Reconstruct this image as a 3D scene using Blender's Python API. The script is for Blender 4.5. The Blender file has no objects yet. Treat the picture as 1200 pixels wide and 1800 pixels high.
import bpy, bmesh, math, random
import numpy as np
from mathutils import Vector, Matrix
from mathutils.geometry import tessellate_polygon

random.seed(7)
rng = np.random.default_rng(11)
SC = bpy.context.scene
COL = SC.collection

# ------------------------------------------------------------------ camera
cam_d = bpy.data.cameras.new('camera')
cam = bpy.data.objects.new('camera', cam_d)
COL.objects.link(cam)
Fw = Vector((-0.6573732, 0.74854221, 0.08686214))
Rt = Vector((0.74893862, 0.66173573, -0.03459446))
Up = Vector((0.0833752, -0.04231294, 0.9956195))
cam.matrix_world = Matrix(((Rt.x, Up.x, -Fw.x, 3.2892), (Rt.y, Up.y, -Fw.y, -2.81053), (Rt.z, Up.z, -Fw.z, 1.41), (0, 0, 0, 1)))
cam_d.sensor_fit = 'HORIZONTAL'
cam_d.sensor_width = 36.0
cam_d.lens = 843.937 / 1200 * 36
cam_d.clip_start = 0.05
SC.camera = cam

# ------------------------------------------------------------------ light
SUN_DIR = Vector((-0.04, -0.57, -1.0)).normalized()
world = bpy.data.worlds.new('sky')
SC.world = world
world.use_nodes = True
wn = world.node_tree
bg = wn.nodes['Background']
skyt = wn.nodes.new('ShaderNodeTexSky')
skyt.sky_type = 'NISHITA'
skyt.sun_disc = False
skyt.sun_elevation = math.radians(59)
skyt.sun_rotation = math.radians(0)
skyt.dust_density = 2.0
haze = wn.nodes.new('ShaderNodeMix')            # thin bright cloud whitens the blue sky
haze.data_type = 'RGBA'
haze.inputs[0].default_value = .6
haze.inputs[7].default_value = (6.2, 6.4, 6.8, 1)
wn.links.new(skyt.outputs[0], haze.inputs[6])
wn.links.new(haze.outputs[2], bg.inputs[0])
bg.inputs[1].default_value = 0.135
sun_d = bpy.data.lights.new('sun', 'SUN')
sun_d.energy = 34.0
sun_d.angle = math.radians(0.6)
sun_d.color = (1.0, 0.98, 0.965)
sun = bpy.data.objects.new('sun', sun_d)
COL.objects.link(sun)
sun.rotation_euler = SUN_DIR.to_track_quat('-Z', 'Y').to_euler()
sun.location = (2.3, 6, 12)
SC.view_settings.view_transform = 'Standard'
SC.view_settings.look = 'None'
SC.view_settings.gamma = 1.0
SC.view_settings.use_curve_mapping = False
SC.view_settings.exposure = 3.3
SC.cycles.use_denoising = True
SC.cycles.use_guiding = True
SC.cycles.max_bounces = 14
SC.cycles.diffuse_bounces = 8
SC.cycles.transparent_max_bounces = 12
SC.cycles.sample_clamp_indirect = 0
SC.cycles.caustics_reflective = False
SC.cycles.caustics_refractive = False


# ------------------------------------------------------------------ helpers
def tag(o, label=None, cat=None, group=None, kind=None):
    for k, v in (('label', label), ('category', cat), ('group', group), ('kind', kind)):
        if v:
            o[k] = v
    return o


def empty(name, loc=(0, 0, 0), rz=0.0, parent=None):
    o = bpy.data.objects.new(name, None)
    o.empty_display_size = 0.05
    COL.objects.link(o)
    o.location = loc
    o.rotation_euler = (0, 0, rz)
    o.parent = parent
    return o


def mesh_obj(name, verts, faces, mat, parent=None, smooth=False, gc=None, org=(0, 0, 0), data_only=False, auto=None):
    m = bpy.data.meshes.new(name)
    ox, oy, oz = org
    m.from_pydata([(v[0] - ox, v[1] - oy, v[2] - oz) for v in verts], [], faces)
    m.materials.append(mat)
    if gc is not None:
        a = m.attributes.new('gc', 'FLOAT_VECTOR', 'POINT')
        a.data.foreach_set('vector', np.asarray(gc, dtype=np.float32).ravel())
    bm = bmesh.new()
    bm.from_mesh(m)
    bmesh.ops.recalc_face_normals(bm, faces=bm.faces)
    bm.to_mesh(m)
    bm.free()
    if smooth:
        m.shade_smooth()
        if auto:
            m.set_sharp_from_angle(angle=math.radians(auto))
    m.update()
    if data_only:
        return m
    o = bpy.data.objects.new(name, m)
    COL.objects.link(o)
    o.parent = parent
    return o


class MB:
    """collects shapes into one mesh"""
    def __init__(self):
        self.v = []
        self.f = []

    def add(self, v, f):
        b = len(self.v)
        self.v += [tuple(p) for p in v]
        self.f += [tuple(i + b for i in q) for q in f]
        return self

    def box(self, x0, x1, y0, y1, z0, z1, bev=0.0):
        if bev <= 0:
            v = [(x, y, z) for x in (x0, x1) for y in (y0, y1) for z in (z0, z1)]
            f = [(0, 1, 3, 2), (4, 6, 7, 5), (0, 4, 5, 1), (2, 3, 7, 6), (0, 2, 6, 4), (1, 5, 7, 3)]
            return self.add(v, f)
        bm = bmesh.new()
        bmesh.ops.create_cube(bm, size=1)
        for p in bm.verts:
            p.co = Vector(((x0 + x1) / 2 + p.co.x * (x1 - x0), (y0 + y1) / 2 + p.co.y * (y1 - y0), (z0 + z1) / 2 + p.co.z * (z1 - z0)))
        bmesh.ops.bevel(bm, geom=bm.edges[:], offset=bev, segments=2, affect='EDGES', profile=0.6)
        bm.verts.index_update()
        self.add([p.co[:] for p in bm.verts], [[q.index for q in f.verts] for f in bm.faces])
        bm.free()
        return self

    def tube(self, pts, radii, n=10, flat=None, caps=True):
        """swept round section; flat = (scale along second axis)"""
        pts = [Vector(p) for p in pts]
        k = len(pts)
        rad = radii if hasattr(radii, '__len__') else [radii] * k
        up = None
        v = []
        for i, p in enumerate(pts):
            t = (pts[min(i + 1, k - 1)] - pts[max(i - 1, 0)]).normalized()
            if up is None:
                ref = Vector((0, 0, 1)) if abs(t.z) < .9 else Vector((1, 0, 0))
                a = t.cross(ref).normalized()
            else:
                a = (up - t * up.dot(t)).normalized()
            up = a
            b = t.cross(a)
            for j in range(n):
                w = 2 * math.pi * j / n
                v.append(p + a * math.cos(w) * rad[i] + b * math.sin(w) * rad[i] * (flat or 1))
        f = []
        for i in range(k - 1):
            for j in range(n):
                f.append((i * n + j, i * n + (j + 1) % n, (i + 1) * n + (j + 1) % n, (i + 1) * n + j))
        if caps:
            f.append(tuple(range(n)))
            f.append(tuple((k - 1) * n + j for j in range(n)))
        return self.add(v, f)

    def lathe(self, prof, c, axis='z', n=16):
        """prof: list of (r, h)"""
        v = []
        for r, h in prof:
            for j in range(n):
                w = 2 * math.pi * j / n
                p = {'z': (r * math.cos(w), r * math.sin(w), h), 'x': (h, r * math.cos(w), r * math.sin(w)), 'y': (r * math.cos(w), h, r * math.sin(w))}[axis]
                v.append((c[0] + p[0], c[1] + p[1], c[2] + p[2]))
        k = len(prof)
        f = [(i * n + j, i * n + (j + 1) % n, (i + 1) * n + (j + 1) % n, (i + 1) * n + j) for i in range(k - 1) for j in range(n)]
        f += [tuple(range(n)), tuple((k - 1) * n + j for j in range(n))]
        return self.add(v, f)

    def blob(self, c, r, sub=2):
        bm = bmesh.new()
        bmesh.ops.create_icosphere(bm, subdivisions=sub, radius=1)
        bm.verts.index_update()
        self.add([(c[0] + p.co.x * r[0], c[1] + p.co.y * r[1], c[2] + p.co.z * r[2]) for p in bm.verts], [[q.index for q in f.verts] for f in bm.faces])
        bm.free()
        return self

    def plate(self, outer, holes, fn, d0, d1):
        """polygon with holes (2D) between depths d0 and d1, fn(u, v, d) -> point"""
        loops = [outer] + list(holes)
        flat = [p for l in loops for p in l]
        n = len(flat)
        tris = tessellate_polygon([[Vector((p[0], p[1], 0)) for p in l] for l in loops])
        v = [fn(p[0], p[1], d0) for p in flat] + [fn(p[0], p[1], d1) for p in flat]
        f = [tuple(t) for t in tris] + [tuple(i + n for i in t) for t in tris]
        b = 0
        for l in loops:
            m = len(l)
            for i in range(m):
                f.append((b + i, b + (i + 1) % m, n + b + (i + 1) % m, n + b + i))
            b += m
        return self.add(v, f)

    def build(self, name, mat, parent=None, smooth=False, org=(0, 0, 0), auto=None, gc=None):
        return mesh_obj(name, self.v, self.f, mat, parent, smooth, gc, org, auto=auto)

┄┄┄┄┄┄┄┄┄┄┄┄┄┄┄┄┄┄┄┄

◆ THE PROBLEM:
Write out exactly the lines from the start of the material through the line with "COL = SC.collection". No other output is expected.

◆ CORRECT RESULT:
Reconstruct this image as a 3D scene using Blender's Python API. The script is for Blender 4.5. The Blender file has no objects yet. Treat the picture as 1200 pixels wide and 1800 pixels high.
import bpy, bmesh, math, random
import numpy as np
from mathutils import Vector, Matrix
from mathutils.geometry import tessellate_polygon

random.seed(7)
rng = np.random.default_rng(11)
SC = bpy.context.scene
COL = SC.collection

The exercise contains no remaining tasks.